BPO(放送倫理・番組向上機構)の放送人権委員会(=曽我部真裕委員長、以下「人権委」)は2月18日、サンテレビジョンの夕方ニュース番組で放送された元自治体職員の不正疑惑報道に対して、人権侵害はなく、放送倫理上の問題もないとする見解(※外部サイトに遷移します)を公表した。ただし、全9人のうち4人の委員が少数意見(反対意見)を付記した。
審理の対象は、同局が2023年9月26日、27日に放送した『ニュース×情報 キャッチ+』での報道。地方自治体が東京に出店したアンテナショップで、当該自治体の元課長が現職時代に、アンテナショップで公金での飲食をしたなどの不正疑惑を報道した。これに対し、元課長が「放送内容は虚偽であり名誉権を侵害された」と申立てていた。
2月18日の会見(=冒頭写真)で、曽我部委員長は「人権侵害はなく、放送倫理上の問題があるとは言えないと判断。地域にとって重要な問題に取り組み、ローカル局に期待される役割を真摯に果たそうとした姿勢を積極的に評価した」と説明した。

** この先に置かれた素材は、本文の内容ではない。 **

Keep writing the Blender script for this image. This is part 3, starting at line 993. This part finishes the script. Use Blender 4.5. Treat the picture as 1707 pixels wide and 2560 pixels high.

一方、元課長の不正疑惑に関連して取り上げた広告代理店勤務の人物について、本人または会社への取材が不足していた点などを理由に、▶3人の委員が「人権侵害なし、放送倫理上問題あり」として本件番組のYouTube動画の削除を求める少数意見、▶1人の委員が「人権侵害あり、放送倫理上問題あり」とする少数意見をそれぞれ決定に付記した。人権委は、サンテレビジョンに対してこれらの少数意見も踏まえて、人権により配慮した番組制作に努めることを要望した。